Work to do. Will you return, word for word, only the lines from the top of the data below down to and including the one with "SC.camera = cam"?

Data shown.
-- begin --

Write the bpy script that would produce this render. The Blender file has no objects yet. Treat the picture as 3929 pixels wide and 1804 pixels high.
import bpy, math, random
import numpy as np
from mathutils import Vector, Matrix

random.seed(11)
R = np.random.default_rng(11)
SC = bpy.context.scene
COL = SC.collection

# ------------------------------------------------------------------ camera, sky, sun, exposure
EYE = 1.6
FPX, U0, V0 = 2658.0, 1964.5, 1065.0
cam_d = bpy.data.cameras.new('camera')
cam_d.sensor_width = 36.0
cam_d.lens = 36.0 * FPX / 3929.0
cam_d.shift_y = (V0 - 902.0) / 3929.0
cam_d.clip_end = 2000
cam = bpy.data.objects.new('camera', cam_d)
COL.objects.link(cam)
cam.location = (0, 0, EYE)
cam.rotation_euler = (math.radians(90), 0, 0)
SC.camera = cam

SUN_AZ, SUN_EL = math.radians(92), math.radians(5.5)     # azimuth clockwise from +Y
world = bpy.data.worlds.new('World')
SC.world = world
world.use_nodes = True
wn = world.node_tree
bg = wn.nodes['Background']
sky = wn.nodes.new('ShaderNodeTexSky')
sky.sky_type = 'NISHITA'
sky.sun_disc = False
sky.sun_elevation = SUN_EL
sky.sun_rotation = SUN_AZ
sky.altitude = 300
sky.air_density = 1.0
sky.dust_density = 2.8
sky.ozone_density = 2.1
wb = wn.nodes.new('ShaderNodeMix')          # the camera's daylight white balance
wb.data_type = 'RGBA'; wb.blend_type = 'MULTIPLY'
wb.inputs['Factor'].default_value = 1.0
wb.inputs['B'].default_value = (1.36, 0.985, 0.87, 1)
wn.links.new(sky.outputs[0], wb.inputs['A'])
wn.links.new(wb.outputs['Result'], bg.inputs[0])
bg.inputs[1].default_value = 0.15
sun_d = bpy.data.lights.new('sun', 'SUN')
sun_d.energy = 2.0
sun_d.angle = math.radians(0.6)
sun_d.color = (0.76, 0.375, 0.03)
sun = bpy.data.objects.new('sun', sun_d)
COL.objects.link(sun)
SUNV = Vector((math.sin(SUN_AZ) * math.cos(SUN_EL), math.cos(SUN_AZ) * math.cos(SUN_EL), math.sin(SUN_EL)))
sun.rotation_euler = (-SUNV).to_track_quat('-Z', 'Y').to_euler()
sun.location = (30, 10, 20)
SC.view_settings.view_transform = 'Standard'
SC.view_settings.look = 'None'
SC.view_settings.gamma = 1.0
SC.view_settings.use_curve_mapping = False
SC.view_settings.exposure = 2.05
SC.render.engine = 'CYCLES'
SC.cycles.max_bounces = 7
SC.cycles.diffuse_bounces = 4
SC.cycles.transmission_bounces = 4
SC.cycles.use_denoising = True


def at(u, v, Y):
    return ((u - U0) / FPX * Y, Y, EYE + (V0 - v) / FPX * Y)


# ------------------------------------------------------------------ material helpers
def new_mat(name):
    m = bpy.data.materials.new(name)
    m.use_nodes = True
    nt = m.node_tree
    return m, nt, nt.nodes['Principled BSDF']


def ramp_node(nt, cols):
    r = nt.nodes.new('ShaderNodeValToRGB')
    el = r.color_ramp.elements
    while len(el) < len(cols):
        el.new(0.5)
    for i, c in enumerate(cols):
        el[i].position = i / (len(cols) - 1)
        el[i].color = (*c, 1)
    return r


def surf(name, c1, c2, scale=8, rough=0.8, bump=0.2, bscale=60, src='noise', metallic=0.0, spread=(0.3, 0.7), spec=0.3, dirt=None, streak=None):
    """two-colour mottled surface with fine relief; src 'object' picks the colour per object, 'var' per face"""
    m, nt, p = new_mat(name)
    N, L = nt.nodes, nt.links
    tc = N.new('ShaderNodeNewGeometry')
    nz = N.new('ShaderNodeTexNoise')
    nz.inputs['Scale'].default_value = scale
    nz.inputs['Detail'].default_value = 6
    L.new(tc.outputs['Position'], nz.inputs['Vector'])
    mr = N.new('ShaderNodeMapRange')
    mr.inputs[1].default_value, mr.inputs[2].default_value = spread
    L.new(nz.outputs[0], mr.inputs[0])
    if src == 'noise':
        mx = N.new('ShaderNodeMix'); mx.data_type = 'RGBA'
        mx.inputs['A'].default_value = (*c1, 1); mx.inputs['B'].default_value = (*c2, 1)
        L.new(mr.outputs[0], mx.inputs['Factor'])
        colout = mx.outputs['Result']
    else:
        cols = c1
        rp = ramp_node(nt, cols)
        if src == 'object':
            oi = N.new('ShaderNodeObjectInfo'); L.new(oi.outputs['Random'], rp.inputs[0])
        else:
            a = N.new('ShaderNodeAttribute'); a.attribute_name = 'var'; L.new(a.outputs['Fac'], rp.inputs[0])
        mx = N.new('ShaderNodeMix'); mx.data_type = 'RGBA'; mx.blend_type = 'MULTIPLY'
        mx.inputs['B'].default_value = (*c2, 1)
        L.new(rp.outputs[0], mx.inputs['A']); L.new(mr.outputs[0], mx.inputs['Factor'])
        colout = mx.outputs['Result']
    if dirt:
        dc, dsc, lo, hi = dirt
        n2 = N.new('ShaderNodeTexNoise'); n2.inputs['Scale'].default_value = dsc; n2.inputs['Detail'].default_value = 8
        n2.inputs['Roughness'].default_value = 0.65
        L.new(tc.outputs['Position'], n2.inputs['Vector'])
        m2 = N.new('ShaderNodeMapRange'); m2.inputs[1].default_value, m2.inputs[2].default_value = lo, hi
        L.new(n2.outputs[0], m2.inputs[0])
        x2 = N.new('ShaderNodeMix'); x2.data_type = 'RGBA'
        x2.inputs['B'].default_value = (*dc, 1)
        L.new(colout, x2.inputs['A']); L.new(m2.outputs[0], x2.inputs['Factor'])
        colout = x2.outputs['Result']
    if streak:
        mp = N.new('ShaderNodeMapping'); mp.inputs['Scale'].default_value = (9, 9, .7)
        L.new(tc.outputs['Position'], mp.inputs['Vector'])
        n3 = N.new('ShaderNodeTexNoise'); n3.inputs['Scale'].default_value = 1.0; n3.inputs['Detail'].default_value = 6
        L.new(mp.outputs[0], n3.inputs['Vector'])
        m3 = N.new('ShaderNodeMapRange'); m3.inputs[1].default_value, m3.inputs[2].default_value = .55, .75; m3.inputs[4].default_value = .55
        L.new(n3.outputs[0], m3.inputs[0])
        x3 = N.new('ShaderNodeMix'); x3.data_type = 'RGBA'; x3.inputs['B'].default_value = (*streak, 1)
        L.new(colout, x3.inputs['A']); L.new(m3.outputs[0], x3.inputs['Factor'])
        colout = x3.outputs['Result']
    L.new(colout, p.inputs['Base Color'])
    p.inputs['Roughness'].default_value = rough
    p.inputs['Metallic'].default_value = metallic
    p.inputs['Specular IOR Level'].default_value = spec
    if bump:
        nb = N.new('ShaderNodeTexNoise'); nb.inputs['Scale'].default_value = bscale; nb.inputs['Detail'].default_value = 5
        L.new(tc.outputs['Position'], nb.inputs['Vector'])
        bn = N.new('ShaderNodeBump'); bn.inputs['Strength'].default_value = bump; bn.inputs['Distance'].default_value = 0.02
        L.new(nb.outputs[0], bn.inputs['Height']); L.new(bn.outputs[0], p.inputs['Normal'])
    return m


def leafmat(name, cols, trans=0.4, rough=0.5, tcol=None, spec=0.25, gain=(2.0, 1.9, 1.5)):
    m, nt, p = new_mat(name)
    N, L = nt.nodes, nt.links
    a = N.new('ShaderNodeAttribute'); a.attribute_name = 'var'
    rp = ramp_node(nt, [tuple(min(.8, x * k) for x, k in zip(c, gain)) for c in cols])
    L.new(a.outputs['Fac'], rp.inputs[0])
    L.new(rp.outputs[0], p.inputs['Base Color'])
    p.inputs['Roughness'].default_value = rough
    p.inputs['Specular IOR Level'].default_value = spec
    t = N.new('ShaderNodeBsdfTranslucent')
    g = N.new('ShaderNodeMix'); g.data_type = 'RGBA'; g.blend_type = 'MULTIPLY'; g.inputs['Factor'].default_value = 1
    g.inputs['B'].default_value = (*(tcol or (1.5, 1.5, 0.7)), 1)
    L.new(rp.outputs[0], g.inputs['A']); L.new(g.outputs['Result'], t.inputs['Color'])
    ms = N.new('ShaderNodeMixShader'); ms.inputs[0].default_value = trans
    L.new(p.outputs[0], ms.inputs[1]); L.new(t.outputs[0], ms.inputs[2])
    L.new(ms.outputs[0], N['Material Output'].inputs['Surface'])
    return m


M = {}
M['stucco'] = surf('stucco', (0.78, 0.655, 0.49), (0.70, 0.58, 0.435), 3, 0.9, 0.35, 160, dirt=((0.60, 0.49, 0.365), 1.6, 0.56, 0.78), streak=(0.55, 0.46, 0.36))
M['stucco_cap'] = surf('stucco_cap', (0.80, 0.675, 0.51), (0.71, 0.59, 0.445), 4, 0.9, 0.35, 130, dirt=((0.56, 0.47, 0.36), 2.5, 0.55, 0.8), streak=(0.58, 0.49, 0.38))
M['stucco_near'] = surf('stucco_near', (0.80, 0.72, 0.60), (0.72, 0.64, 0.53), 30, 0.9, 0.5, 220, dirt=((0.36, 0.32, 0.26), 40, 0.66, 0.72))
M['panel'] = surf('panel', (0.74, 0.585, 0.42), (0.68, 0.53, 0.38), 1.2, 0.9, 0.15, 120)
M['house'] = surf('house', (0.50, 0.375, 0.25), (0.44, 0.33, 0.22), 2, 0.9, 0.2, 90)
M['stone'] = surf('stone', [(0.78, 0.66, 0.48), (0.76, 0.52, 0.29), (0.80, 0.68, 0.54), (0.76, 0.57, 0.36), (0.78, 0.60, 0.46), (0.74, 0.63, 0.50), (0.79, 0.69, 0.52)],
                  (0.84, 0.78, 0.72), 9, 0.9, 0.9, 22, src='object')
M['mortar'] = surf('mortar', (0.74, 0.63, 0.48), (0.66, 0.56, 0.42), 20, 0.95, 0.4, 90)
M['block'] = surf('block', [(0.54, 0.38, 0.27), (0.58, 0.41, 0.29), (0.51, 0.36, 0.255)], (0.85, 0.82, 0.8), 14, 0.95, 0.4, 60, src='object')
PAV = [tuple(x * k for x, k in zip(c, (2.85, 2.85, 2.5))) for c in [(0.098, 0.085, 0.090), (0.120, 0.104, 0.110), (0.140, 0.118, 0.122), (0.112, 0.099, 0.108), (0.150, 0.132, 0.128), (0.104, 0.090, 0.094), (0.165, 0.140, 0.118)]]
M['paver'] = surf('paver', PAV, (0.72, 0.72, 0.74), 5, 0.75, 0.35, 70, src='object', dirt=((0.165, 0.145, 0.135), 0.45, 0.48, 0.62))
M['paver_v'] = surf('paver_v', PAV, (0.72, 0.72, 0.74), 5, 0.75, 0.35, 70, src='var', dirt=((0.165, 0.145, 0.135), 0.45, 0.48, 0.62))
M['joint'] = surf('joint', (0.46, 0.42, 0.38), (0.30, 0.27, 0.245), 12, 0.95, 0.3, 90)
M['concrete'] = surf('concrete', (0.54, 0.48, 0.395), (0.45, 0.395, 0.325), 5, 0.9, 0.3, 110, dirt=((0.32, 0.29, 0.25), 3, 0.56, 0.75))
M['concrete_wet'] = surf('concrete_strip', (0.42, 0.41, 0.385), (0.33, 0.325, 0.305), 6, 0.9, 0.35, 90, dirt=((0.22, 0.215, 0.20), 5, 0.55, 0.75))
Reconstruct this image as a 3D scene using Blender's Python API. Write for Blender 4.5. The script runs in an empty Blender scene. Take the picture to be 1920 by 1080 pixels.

-- end --

Written answer.
Write the bpy script that would produce this render. The Blender file has no objects yet. Treat the picture as 3929 pixels wide and 1804 pixels high.
import bpy, math, random
import numpy as np
from mathutils import Vector, Matrix

random.seed(11)
R = np.random.default_rng(11)
SC = bpy.context.scene
COL = SC.collection

# ------------------------------------------------------------------ camera, sky, sun, exposure
EYE = 1.6
FPX, U0, V0 = 2658.0, 1964.5, 1065.0
cam_d = bpy.data.cameras.new('camera')
cam_d.sensor_width = 36.0
cam_d.lens = 36.0 * FPX / 3929.0
cam_d.shift_y = (V0 - 902.0) / 3929.0
cam_d.clip_end = 2000
cam = bpy.data.objects.new('camera', cam_d)
COL.objects.link(cam)
cam.location = (0, 0, EYE)
cam.rotation_euler = (math.radians(90), 0, 0)
SC.camera = cam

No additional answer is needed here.